Directions for this task
Output the material below in its entirety, exactly as given.
───── Source data ─────
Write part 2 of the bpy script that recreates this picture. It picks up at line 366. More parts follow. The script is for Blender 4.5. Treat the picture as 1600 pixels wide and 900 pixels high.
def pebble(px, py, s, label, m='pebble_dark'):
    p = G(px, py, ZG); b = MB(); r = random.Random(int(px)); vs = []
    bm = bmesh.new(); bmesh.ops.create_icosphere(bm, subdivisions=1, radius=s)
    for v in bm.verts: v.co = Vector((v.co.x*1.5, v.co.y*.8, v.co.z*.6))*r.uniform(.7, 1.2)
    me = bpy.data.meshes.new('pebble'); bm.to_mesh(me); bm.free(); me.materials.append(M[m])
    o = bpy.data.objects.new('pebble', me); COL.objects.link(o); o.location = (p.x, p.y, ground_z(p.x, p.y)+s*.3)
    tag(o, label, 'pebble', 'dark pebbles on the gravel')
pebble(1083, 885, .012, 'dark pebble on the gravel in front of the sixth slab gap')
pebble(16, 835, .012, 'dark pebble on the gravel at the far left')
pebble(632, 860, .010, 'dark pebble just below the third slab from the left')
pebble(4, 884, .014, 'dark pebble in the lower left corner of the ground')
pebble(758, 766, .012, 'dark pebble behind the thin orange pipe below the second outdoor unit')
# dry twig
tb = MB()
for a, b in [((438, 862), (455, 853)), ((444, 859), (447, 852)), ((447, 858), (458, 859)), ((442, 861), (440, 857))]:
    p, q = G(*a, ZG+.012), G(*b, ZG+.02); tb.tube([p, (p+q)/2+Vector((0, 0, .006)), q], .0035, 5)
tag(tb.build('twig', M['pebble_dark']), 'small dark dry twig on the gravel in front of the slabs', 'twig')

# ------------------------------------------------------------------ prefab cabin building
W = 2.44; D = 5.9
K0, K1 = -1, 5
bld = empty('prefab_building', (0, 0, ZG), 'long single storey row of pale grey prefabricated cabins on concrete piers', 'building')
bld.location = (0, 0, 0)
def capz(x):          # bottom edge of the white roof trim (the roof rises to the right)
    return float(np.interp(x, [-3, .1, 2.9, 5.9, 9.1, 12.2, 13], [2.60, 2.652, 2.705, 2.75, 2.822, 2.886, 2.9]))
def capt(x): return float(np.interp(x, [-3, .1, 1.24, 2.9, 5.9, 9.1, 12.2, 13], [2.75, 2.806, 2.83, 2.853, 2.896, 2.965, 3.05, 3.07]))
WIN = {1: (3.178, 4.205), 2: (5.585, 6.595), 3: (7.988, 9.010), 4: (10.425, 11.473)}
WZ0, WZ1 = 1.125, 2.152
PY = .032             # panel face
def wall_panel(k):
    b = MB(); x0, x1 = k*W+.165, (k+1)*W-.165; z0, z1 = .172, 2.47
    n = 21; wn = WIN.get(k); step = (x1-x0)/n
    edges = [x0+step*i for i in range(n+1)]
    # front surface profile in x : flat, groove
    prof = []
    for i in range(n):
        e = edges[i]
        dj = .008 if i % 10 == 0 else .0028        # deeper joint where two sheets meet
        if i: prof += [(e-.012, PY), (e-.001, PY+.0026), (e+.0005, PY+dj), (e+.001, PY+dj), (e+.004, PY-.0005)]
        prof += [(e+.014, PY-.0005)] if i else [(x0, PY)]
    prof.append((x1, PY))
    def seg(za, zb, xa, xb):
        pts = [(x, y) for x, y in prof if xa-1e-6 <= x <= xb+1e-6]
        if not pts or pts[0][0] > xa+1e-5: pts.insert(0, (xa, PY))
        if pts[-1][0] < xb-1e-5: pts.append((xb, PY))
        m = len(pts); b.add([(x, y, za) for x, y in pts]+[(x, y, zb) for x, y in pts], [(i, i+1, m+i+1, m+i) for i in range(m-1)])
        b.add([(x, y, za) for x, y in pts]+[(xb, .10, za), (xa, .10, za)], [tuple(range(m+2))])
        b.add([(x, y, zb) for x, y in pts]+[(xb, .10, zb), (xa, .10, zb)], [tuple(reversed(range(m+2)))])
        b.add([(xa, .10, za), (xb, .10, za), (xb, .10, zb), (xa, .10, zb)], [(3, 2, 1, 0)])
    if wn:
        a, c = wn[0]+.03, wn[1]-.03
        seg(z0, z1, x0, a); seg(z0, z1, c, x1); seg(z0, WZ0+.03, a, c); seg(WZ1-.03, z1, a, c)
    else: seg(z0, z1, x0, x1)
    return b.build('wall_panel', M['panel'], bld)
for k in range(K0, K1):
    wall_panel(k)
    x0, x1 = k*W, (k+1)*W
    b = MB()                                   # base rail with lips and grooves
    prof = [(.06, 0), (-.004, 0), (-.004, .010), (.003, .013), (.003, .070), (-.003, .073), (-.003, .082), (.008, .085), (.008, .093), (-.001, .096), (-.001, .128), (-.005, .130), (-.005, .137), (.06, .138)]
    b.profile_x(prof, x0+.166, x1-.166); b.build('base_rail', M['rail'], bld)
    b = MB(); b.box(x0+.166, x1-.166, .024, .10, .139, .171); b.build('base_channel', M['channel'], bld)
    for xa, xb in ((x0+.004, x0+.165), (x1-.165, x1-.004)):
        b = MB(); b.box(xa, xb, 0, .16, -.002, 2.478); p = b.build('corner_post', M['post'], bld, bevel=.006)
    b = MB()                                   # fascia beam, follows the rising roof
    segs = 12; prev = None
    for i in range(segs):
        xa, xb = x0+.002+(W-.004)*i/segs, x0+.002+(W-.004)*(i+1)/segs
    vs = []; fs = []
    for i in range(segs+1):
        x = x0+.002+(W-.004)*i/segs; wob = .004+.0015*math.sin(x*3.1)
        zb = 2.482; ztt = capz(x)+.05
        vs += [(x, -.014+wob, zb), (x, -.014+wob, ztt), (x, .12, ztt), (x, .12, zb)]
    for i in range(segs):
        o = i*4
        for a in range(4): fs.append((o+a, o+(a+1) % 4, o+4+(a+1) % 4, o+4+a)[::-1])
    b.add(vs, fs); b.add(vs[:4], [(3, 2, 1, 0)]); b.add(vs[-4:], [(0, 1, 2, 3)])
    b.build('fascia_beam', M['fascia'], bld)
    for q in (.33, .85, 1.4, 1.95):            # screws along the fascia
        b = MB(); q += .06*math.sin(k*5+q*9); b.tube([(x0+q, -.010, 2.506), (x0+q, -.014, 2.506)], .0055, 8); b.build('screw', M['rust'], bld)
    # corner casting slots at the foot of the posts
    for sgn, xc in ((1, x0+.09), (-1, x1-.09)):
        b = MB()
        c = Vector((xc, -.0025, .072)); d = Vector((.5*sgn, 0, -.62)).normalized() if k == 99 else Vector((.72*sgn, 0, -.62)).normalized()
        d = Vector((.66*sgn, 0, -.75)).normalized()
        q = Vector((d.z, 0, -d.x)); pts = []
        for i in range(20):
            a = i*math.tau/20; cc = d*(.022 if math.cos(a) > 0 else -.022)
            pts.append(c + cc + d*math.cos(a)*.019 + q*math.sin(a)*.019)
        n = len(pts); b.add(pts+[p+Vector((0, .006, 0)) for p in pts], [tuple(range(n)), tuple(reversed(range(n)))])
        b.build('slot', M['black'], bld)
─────
Output below
Write part 2 of the bpy script that recreates this picture. It picks up at line 366. More parts follow. The script is for Blender 4.5. Treat the picture as 1600 pixels wide and 900 pixels high.
def pebble(px, py, s, label, m='pebble_dark'):
    p = G(px, py, ZG); b = MB(); r = random.Random(int(px)); vs = []
    bm = bmesh.new(); bmesh.ops.create_icosphere(bm, subdivisions=1, radius=s)
    for v in bm.verts: v.co = Vector((v.co.x*1.5, v.co.y*.8, v.co.z*.6))*r.uniform(.7, 1.2)
    me = bpy.data.meshes.new('pebble'); bm.to_mesh(me); bm.free(); me.materials.append(M[m])
    o = bpy.data.objects.new('pebble', me); COL.objects.link(o); o.location = (p.x, p.y, ground_z(p.x, p.y)+s*.3)
    tag(o, label, 'pebble', 'dark pebbles on the gravel')
pebble(1083, 885, .012, 'dark pebble on the gravel in front of the sixth slab gap')
pebble(16, 835, .012, 'dark pebble on the gravel at the far left')
pebble(632, 860, .010, 'dark pebble just below the third slab from the left')
pebble(4, 884, .014, 'dark pebble in the lower left corner of the ground')
pebble(758, 766, .012, 'dark pebble behind the thin orange pipe below the second outdoor unit')
# dry twig
tb = MB()
for a, b in [((438, 862), (455, 853)), ((444, 859), (447, 852)), ((447, 858), (458, 859)), ((442, 861), (440, 857))]:
    p, q = G(*a, ZG+.012), G(*b, ZG+.02); tb.tube([p, (p+q)/2+Vector((0, 0, .006)), q], .0035, 5)
tag(tb.build('twig', M['pebble_dark']), 'small dark dry twig on the gravel in front of the slabs', 'twig')

# ------------------------------------------------------------------ prefab cabin building
W = 2.44; D = 5.9
K0, K1 = -1, 5
bld = empty('prefab_building', (0, 0, ZG), 'long single storey row of pale grey prefabricated cabins on concrete piers', 'building')
bld.location = (0, 0, 0)
def capz(x):          # bottom edge of the white roof trim (the roof rises to the right)
    return float(np.interp(x, [-3, .1, 2.9, 5.9, 9.1, 12.2, 13], [2.60, 2.652, 2.705, 2.75, 2.822, 2.886, 2.9]))
def capt(x): return float(np.interp(x, [-3, .1, 1.24, 2.9, 5.9, 9.1, 12.2, 13], [2.75, 2.806, 2.83, 2.853, 2.896, 2.965, 3.05, 3.07]))
WIN = {1: (3.178, 4.205), 2: (5.585, 6.595), 3: (7.988, 9.010), 4: (10.425, 11.473)}
WZ0, WZ1 = 1.125, 2.152
PY = .032             # panel face
def wall_panel(k):
    b = MB(); x0, x1 = k*W+.165, (k+1)*W-.165; z0, z1 = .172, 2.47
    n = 21; wn = WIN.get(k); step = (x1-x0)/n
    edges = [x0+step*i for i in range(n+1)]
    # front surface profile in x : flat, groove
    prof = []
    for i in range(n):
        e = edges[i]
        dj = .008 if i % 10 == 0 else .0028        # deeper joint where two sheets meet
        if i: prof += [(e-.012, PY), (e-.001, PY+.0026), (e+.0005, PY+dj), (e+.001, PY+dj), (e+.004, PY-.0005)]
        prof += [(e+.014, PY-.0005)] if i else [(x0, PY)]
    prof.append((x1, PY))
    def seg(za, zb, xa, xb):
        pts = [(x, y) for x, y in prof if xa-1e-6 <= x <= xb+1e-6]
        if not pts or pts[0][0] > xa+1e-5: pts.insert(0, (xa, PY))
        if pts[-1][0] < xb-1e-5: pts.append((xb, PY))
        m = len(pts); b.add([(x, y, za) for x, y in pts]+[(x, y, zb) for x, y in pts], [(i, i+1, m+i+1, m+i) for i in range(m-1)])
        b.add([(x, y, za) for x, y in pts]+[(xb, .10, za), (xa, .10, za)], [tuple(range(m+2))])
        b.add([(x, y, zb) for x, y in pts]+[(xb, .10, zb), (xa, .10, zb)], [tuple(reversed(range(m+2)))])
        b.add([(xa, .10, za), (xb, .10, za), (xb, .10, zb), (xa, .10, zb)], [(3, 2, 1, 0)])
    if wn:
        a, c = wn[0]+.03, wn[1]-.03
        seg(z0, z1, x0, a); seg(z0, z1, c, x1); seg(z0, WZ0+.03, a, c); seg(WZ1-.03, z1, a, c)
    else: seg(z0, z1, x0, x1)
    return b.build('wall_panel', M['panel'], bld)
for k in range(K0, K1):
    wall_panel(k)
    x0, x1 = k*W, (k+1)*W
    b = MB()                                   # base rail with lips and grooves
    prof = [(.06, 0), (-.004, 0), (-.004, .010), (.003, .013), (.003, .070), (-.003, .073), (-.003, .082), (.008, .085), (.008, .093), (-.001, .096), (-.001, .128), (-.005, .130), (-.005, .137), (.06, .138)]
    b.profile_x(prof, x0+.166, x1-.166); b.build('base_rail', M['rail'], bld)
    b = MB(); b.box(x0+.166, x1-.166, .024, .10, .139, .171); b.build('base_channel', M['channel'], bld)
    for xa, xb in ((x0+.004, x0+.165), (x1-.165, x1-.004)):
        b = MB(); b.box(xa, xb, 0, .16, -.002, 2.478); p = b.build('corner_post', M['post'], bld, bevel=.006)
    b = MB()                                   # fascia beam, follows the rising roof
    segs = 12; prev = None
    for i in range(segs):
        xa, xb = x0+.002+(W-.004)*i/segs, x0+.002+(W-.004)*(i+1)/segs
    vs = []; fs = []
    for i in range(segs+1):
        x = x0+.002+(W-.004)*i/segs; wob = .004+.0015*math.sin(x*3.1)
        zb = 2.482; ztt = capz(x)+.05
        vs += [(x, -.014+wob, zb), (x, -.014+wob, ztt), (x, .12, ztt), (x, .12, zb)]
    for i in range(segs):
        o = i*4
        for a in range(4): fs.append((o+a, o+(a+1) % 4, o+4+(a+1) % 4, o+4+a)[::-1])
    b.add(vs, fs); b.add(vs[:4], [(3, 2, 1, 0)]); b.add(vs[-4:], [(0, 1, 2, 3)])
    b.build('fascia_beam', M['fascia'], bld)
    for q in (.33, .85, 1.4, 1.95):            # screws along the fascia
        b = MB(); q += .06*math.sin(k*5+q*9); b.tube([(x0+q, -.010, 2.506), (x0+q, -.014, 2.506)], .0055, 8); b.build('screw', M['rust'], bld)
    # corner casting slots at the foot of the posts
    for sgn, xc in ((1, x0+.09), (-1, x1-.09)):
        b = MB()
        c = Vector((xc, -.0025, .072)); d = Vector((.5*sgn, 0, -.62)).normalized() if k == 99 else Vector((.72*sgn, 0, -.62)).normalized()
        d = Vector((.66*sgn, 0, -.75)).normalized()
        q = Vector((d.z, 0, -d.x)); pts = []
        for i in range(20):
            a = i*math.tau/20; cc = d*(.022 if math.cos(a) > 0 else -.022)
            pts.append(c + cc + d*math.cos(a)*.019 + q*math.sin(a)*.019)
        n = len(pts); b.add(pts+[p+Vector((0, .006, 0)) for p in pts], [tuple(range(n)), tuple(reversed(range(n)))])
        b.build('slot', M['black'], bld)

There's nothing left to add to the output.